In her piece Pieces of Blue Water, swirls of plants and seaweed float through the frame, uninhibited. An eye bobs between the waves, making clear that the water is a living entity. To its left, Barroso’s Stoic beckons, the same eyes catching a viewer by surprise. Gutiérrez’ Universe of Ava, inspired by Orphanoudakis’ vision of life, resonates with it further down the row of paintings, with a huge, open eye at the center of a pink circle, flora and fauna filling in the space in between.
“I feel like there is a lot of chaos in the world currently and inside of me sometimes, so I wanted to kind of reflect that in a natural setting,” Barroso said.
“She’s nature, she’s very planet, she’s very human,” Gutiérrez added. “She’s very connected with nature and I created a little bird inside the eye, it represents power.”

All of the artists, in fact, honed in on Orphanoudakis’ deep love of the world around her. In Mastilovic’s Nature’s Gaze, a spray of pink, yellow, purple and orange gives the plant theme a euphoric feel as viewers stare. Nearby, Taylor uses a palette of green, blue, black, white, orange and yellow to create an ecosystem.

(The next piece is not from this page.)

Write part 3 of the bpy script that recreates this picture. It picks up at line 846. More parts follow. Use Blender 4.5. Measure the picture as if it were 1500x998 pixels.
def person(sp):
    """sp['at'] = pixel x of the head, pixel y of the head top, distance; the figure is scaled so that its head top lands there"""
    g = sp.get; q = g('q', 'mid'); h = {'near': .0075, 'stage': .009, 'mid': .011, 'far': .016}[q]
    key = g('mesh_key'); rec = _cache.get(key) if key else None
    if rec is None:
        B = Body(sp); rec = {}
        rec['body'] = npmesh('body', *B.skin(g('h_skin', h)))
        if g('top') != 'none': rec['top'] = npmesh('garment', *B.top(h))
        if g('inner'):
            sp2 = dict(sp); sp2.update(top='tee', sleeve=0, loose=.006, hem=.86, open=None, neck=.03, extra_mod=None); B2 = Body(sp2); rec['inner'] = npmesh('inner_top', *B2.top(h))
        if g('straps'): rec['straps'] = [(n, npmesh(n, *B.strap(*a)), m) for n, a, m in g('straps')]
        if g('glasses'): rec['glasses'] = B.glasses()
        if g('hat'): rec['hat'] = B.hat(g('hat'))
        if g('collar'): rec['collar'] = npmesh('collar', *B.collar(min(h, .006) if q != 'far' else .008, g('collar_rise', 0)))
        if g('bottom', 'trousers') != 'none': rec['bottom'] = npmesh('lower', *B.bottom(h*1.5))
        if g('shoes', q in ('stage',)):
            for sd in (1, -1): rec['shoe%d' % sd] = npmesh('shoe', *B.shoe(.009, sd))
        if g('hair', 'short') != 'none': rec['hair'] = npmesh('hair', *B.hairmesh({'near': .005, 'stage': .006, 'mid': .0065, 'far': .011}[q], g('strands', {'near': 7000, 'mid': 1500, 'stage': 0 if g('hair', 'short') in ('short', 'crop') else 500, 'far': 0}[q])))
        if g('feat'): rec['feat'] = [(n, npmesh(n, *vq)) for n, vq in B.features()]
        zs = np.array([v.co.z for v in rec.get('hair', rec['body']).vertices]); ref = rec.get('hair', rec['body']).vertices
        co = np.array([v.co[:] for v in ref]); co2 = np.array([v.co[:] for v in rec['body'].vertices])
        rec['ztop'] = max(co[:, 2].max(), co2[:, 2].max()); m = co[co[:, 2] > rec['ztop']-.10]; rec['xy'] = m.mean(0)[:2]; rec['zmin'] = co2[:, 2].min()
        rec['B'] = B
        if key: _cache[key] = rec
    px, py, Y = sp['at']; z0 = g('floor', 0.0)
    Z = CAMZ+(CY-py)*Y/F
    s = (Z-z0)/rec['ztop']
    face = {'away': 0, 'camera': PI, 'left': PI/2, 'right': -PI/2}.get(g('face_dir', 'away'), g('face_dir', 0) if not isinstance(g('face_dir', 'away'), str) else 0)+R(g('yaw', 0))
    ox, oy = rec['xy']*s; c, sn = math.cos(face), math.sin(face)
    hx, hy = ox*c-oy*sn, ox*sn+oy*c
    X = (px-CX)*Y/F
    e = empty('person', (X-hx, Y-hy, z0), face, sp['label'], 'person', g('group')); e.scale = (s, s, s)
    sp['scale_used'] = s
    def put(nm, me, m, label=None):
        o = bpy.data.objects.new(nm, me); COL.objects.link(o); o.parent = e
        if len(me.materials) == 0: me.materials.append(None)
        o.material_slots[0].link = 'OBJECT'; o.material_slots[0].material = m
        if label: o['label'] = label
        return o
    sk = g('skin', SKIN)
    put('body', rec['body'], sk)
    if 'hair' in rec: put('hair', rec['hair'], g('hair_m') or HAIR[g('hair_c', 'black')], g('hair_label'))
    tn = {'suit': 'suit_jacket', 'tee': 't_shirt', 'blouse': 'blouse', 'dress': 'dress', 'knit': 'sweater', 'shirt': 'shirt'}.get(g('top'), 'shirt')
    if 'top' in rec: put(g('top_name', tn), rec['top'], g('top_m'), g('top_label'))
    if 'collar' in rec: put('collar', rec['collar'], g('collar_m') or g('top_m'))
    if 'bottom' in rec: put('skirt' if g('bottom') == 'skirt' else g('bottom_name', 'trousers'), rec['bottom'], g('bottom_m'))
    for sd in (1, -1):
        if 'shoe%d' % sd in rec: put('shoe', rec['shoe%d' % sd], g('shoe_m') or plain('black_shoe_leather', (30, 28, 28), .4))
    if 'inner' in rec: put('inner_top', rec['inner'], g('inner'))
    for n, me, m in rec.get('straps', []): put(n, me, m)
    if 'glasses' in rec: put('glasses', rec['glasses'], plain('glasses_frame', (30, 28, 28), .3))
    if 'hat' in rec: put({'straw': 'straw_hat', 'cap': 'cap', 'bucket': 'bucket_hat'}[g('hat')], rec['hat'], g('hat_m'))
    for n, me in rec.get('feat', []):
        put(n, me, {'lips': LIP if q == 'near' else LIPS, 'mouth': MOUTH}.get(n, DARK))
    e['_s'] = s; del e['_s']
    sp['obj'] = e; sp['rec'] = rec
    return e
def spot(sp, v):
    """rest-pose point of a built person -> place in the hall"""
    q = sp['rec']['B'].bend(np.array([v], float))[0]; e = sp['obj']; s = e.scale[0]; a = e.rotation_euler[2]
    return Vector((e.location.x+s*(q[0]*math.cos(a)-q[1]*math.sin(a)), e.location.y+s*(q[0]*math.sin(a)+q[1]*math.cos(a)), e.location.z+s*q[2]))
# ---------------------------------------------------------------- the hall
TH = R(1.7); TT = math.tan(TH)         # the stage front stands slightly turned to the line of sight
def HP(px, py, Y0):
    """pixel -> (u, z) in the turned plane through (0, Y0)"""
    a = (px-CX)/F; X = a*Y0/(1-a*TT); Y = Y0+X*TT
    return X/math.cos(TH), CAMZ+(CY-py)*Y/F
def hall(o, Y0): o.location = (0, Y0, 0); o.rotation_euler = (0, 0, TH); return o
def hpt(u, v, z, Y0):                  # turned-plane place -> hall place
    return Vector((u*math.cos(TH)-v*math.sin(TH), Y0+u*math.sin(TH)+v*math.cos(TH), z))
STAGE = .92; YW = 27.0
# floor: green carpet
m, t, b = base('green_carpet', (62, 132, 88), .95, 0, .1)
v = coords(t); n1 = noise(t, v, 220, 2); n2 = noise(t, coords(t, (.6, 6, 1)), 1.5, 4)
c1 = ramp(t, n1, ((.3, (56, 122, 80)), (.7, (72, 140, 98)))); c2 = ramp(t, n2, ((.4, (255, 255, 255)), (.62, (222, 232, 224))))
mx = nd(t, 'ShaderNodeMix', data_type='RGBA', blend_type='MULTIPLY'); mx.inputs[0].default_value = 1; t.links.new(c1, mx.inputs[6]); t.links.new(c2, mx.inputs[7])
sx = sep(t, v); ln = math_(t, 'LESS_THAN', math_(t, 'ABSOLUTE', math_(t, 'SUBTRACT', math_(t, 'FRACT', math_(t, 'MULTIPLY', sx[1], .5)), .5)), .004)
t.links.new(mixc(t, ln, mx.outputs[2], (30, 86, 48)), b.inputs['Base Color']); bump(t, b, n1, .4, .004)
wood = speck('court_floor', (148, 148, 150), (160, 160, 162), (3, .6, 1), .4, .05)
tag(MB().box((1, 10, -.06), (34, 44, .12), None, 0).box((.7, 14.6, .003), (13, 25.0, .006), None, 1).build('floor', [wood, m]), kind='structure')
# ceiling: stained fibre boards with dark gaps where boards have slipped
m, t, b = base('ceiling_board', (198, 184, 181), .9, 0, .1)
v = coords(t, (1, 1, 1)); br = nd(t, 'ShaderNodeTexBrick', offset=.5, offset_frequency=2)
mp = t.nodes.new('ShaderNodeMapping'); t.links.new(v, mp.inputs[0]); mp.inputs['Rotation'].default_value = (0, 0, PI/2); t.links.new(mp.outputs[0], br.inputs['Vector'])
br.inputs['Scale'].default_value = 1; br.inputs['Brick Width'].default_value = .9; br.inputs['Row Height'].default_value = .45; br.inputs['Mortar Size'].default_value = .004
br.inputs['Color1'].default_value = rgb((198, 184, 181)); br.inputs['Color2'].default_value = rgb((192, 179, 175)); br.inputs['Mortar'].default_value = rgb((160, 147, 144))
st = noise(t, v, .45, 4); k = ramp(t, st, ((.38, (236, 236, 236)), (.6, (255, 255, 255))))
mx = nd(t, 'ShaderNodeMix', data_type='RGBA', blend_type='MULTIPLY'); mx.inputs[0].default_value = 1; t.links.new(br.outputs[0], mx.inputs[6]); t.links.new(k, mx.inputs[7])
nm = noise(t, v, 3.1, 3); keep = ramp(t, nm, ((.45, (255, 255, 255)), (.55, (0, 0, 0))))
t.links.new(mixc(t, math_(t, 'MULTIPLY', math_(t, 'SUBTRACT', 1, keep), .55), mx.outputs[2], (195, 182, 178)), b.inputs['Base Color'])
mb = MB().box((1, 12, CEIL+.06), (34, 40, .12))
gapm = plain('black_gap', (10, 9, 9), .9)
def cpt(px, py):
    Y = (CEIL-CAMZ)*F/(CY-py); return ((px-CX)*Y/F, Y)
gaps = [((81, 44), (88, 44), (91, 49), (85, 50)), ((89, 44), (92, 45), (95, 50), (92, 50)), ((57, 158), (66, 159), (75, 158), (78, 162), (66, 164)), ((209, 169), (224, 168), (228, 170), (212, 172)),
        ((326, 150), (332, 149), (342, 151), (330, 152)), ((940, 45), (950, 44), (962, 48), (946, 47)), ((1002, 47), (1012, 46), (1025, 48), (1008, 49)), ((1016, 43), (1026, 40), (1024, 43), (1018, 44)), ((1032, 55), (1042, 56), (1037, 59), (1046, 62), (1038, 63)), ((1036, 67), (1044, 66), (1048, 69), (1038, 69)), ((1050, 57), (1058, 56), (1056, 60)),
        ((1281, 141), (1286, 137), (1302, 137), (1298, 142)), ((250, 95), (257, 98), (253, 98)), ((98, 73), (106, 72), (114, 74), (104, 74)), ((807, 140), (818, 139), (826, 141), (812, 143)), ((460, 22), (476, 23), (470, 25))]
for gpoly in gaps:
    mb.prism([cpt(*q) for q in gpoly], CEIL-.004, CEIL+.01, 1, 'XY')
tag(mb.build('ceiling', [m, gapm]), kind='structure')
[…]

Martinez’ canvas, titled Immerse, is a tree with vines and flowers that showcases the beauty of nature while being surrounded by the night.
“I feel like there is music in everything in life,” Martinez said when it was her turn to speak, getting choked up as she thanked Orphanoudakis for the inspiration. “There’s that energy inside of you and you take that energy and you have to tell yourself every day that this is who I am, this is what I am going to create.”
By the end of the night, each artist had received a plaque with a picture of their artwork and certificate of recognition. Orphanoudakis—the star of the evening—accepted both flowers and a special award. In a short speech, she said she was deeply grateful to each of the artists that had attended.
“I am so touched and moved, just first of all by meeting you and seeing these wonderful paintings and hearing the stories about the paintings,” she said. “This feeling of connection, meditation, contemplation and finding ourselves in a better place so that when we’re in this chaotic situation that we find ourselves in now, we know that there is so much good in this world.”
Around her, emotions remained high for some artists as they struggled to describe their work in front of the woman of the hour. Taylor, shaking off her nerves, directed the audience to her multimedia canvas, resilient and poised as she spoke about the impact of Orphanoudakis’ work on her own.
“I’m here because I believe in connections, and that's what my piece is about,” Taylor said. “You have a little bit of the sun there, water, some leaves; just kind of how everything recirculates.”